William of Tyre (c. 1128 - 1186) was archbishop of Tyre and an historian of the Crusades and the Middle Ages.

William was born in Jerusalem around 1128, one of the second generation of children born to the children of the original European Crusaders in the new kingdom. As a child was educated in Jerusalem, but as an adult he may have studied in Paris, then the seat of learning in the West. There, he may have been taught by William of St. Amour.

After his return to the Holy Land in 1163 he became the leading cleric in the cathedral at Tyre, and in 1167 became archdeacon. In 1168 he went on a diplomatic mission for King Amalric to the Byzantine emperor Manuel I Comnenus, and in 1169 he was sent to Rome. On his return he became the tutor of Amalric's son and heir, Baldwin IV, who became king in 1173. In 1174 Baldwin made William his chancellor, while in 1175 William became archbishop of Tyre, gaining control over the most important matters of both Church and State.

In 1179 he attended the Third Council of the Lateran and engaged in diplomatic matters with Emperor Manuel. He returned home in 1180, but his importance ceased with the accession of Baldwin V in 1185.

William himself reports that he wrote an account of the Lateran Council which he attended, as well as a Historia or Gesta orientalium principum dealing with the history of the Holy Land from time of Muhammad until 1184. However, neither of these works have survived.
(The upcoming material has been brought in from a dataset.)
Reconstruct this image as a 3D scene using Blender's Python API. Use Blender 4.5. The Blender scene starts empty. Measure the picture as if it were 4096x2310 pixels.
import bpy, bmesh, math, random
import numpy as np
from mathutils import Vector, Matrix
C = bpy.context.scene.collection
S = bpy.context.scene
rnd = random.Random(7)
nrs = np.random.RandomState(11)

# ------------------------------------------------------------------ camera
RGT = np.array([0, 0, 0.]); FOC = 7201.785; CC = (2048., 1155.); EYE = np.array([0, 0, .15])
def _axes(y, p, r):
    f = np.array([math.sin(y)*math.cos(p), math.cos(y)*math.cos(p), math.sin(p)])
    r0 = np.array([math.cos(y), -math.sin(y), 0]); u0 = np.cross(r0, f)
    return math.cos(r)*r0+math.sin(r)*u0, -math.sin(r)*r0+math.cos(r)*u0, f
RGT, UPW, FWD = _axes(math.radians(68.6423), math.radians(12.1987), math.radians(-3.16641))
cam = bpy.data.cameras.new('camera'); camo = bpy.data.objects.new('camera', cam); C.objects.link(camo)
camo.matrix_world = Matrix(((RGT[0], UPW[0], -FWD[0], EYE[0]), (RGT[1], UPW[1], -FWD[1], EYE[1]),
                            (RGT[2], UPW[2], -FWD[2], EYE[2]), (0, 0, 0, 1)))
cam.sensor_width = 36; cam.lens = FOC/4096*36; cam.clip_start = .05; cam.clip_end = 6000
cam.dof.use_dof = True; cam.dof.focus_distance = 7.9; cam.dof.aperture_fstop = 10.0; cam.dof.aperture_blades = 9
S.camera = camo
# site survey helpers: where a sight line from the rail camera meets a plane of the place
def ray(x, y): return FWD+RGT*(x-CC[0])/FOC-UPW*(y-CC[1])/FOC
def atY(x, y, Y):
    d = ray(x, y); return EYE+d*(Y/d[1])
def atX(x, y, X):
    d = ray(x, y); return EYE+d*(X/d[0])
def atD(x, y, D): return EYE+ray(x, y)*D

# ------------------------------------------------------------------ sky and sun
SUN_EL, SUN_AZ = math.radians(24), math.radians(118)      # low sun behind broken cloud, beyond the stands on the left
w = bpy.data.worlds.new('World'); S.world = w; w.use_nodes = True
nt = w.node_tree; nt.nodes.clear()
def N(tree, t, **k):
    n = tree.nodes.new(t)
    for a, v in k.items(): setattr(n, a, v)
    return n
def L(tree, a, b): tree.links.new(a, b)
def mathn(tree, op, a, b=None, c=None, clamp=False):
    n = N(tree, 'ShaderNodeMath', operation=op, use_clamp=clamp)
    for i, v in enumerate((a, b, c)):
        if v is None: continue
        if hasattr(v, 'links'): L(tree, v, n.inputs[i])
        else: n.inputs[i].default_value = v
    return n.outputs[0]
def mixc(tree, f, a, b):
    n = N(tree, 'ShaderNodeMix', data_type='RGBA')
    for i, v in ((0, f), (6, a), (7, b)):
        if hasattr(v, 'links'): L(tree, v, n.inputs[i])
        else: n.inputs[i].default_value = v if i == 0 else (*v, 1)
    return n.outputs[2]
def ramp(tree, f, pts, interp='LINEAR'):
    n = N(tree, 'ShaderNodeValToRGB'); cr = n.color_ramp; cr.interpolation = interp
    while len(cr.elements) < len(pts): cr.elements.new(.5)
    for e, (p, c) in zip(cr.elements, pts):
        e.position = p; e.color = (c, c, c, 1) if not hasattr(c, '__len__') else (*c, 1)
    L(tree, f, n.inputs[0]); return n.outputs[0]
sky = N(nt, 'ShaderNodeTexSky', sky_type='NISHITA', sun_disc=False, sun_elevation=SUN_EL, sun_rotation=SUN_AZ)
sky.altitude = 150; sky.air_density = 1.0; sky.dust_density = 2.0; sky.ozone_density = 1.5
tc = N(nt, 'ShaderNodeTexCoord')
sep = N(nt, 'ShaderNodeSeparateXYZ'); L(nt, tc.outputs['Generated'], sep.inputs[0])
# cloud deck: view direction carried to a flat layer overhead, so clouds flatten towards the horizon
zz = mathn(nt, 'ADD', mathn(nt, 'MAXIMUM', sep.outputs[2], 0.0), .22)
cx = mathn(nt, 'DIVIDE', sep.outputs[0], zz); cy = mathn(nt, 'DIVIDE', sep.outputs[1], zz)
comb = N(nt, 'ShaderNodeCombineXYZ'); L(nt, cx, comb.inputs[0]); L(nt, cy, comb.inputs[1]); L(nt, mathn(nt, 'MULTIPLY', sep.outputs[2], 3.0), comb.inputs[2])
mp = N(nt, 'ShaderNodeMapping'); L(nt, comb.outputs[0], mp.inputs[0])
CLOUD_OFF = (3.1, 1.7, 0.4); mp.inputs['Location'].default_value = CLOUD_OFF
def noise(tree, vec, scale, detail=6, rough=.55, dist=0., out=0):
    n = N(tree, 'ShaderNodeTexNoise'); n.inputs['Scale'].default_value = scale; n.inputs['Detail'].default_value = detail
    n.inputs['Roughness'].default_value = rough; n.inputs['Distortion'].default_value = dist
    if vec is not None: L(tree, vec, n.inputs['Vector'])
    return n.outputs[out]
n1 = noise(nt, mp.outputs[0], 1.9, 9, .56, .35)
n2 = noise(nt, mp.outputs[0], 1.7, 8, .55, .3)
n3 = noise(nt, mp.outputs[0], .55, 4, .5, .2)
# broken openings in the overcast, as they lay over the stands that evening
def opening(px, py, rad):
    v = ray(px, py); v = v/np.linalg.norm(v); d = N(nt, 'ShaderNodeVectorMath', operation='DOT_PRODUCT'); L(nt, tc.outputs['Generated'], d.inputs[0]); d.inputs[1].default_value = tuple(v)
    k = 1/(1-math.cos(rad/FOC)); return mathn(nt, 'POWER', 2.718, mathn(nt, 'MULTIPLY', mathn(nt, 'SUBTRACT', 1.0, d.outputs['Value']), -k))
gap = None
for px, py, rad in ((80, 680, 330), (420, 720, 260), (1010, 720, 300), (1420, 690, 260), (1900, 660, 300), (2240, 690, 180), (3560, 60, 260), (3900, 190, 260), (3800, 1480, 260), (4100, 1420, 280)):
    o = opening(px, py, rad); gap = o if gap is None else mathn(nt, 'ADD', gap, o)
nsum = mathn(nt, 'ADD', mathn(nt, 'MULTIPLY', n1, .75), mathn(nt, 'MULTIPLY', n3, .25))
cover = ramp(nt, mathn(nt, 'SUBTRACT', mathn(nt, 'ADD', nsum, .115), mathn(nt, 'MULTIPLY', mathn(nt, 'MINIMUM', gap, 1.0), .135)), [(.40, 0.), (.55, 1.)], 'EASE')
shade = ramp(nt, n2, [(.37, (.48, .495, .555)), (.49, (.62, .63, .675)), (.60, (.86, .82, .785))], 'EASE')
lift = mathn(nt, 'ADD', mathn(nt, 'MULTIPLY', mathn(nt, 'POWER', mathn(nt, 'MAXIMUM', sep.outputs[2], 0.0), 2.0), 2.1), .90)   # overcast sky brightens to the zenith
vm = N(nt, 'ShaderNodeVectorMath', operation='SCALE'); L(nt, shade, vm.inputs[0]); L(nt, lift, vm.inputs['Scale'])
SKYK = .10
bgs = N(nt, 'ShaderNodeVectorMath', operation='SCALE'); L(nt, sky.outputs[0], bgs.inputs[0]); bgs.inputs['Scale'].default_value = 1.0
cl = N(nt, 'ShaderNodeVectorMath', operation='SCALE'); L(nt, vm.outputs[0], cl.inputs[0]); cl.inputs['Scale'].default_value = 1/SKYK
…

His great work is a Historia rerum in partibus transmarinis gestarum in twenty-three unfinished books. The work begins with the conquest of Syria by Omar, but most of it deals with the events that brought about the First Crusade. Although he used older, unnamed sources, the work is also valuable as a primary source itself. It was widely translated and circulated throughout Europe after William's death.

William died in Tyre in October, 1186.